Thursday, February 26, 2009

Whose Reality Is It , Anyway?


There are multiple realities, a common experience, especially after eight years of Bush where the rich lived one kind of life, ordinary working people another, and the media projected something entirely different.

I heard one "ordinary" person interviewed on NPR express relief that we finally had a State of the Union-type address without any mention of 911.

That creeps out Fox News, but somehow allows the rest of us to wonder which is more devastating to us personally and as a people: losing our jobs, home, health care, and our children's futures or living in a constant state of "orange" over inflated threats of terrorism?

After eight years we have grown accustomed to fearing those darkish men with Middle Eastern accents. On the first flight I took after 911, two South Asian men, both exceptionally well dressed, who along with me were flying from JFK to San Francisco on an early Saturday morning (not exactly prior time for a media event) were taken out of the waiting room, not once, but twice before boarding. Shame and embarrassment were what I read on their faces.

It's easier for white people to choose dark skinned people as the enemy, so long as you aren't one of them.
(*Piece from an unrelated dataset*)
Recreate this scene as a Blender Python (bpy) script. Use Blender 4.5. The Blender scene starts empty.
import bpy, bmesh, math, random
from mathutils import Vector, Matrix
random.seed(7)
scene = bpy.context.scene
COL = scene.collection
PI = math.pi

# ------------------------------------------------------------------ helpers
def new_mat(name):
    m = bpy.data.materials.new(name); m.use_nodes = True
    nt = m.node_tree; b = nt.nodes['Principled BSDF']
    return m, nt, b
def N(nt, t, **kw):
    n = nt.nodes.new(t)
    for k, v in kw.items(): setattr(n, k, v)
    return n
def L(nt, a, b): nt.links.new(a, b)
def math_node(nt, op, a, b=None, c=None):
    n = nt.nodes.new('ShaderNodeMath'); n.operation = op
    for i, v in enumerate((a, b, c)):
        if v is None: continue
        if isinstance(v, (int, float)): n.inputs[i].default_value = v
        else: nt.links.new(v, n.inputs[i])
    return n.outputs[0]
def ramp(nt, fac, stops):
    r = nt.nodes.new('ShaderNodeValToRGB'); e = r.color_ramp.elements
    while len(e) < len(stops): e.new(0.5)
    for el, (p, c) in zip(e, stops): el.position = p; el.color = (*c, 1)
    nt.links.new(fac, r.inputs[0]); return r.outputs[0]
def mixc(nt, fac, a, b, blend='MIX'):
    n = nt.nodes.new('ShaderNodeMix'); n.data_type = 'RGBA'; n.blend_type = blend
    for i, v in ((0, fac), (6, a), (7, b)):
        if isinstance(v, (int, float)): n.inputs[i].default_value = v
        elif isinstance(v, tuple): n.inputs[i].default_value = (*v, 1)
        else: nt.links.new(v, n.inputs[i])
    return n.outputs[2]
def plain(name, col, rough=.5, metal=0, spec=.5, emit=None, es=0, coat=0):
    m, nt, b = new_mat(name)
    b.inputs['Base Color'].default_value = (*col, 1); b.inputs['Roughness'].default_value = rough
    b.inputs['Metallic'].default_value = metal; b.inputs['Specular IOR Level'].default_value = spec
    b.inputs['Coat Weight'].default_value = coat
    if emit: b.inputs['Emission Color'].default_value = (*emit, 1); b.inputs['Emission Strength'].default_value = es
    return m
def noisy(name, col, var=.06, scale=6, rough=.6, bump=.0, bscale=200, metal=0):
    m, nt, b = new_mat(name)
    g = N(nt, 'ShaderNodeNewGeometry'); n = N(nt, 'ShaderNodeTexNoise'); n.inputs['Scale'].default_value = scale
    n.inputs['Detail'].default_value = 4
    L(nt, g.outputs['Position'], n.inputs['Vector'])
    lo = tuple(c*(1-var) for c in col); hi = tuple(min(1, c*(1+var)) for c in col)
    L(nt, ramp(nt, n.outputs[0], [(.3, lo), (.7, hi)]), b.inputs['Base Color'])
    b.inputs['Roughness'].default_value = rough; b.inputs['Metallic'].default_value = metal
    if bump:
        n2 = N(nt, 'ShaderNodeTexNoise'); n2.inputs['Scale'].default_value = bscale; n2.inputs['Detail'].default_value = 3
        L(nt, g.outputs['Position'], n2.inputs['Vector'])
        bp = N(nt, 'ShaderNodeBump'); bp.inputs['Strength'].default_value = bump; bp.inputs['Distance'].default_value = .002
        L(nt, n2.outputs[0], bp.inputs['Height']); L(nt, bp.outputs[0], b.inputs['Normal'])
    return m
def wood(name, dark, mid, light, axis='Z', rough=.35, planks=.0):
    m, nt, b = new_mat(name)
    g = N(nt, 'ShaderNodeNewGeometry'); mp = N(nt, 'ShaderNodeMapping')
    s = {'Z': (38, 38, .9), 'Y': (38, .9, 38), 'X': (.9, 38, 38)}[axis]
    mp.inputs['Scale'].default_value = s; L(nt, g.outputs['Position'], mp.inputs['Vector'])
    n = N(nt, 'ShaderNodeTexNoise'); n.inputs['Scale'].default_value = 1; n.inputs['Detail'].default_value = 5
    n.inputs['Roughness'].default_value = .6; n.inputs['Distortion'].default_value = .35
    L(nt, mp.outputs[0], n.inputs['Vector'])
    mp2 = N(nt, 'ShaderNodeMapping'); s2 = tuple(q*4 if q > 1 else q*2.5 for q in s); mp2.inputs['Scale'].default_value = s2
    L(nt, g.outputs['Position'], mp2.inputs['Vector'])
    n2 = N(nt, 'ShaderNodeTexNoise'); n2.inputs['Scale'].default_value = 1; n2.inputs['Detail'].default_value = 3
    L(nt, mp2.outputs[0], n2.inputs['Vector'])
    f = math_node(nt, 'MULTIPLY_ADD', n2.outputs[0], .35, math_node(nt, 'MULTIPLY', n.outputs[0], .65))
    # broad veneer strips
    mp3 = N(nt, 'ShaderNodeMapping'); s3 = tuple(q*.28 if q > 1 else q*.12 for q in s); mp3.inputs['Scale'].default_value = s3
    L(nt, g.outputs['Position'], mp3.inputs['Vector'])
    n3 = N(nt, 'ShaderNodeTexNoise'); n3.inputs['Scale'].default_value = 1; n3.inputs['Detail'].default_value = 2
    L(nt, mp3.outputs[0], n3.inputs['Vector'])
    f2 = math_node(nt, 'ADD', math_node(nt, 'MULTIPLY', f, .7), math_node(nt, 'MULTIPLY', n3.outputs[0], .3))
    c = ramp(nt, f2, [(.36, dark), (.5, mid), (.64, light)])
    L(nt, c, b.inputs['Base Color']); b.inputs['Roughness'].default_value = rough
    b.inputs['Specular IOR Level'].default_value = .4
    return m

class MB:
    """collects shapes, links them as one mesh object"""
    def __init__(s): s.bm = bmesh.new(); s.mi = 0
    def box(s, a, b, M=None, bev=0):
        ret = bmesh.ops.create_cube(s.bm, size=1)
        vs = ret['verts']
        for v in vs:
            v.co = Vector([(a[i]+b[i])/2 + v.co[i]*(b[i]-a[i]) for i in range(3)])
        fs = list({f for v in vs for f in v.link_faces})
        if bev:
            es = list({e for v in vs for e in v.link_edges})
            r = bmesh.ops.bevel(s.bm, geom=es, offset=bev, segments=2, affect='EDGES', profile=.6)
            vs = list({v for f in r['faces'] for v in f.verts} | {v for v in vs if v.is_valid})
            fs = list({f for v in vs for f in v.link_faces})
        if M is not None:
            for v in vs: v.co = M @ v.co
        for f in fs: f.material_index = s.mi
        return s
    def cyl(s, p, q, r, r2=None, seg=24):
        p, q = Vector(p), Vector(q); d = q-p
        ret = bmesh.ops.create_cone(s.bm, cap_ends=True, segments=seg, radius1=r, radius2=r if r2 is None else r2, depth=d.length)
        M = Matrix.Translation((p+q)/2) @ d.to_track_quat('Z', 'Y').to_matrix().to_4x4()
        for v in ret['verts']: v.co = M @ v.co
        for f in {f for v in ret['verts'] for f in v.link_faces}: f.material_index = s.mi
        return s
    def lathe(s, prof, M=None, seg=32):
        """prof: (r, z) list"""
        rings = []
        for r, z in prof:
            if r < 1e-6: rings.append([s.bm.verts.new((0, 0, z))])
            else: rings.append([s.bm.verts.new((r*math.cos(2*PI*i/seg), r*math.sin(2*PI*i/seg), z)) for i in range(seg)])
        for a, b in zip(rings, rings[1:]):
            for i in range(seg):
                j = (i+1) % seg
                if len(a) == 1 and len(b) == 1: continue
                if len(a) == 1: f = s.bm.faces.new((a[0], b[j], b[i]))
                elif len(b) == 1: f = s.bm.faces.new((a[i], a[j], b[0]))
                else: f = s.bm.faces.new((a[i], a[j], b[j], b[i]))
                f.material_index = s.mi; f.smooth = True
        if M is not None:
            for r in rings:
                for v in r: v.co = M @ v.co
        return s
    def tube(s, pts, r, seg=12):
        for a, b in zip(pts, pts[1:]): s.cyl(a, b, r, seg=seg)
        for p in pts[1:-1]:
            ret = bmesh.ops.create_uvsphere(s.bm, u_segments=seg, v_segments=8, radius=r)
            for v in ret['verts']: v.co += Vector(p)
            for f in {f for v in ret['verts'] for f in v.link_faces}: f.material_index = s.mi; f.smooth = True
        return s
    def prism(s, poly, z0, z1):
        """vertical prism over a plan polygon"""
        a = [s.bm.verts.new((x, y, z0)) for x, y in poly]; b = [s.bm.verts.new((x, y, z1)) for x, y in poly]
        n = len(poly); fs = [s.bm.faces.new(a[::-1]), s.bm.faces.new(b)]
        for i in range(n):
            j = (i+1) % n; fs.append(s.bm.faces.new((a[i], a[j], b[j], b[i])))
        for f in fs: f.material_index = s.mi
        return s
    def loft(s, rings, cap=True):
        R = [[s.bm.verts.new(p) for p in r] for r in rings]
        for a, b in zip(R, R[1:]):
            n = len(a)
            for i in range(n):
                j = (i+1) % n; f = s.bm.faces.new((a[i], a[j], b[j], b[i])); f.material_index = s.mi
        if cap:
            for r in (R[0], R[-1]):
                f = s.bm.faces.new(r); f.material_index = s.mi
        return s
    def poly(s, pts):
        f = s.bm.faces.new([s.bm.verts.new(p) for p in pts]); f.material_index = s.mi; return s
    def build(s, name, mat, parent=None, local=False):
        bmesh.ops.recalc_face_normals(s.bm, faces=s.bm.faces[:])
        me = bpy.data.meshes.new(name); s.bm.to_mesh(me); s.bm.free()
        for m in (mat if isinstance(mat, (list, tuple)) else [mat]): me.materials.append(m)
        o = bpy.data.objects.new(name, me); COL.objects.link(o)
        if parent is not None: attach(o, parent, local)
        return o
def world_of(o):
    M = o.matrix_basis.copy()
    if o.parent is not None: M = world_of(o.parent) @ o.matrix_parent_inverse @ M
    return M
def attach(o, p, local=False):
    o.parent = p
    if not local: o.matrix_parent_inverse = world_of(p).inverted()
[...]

But the real enemies are white guys in suits: bankers, lawyers, mortgage executives, guys with MBAs from Harvard, Wharton, and Yale, the clever folks who created new ways to make money, created new property to own. The insecurity and devastation that the alleged "best and brightest" have brought us is far more undermining than most of what Jack Bauer might be imagining.

That's why we need regulation, and the only entity large enough to regulate is the federal government. So, shut up, Republicans. When money is at stake, greed and avarice appear. Then there is no such thing as self-regulation.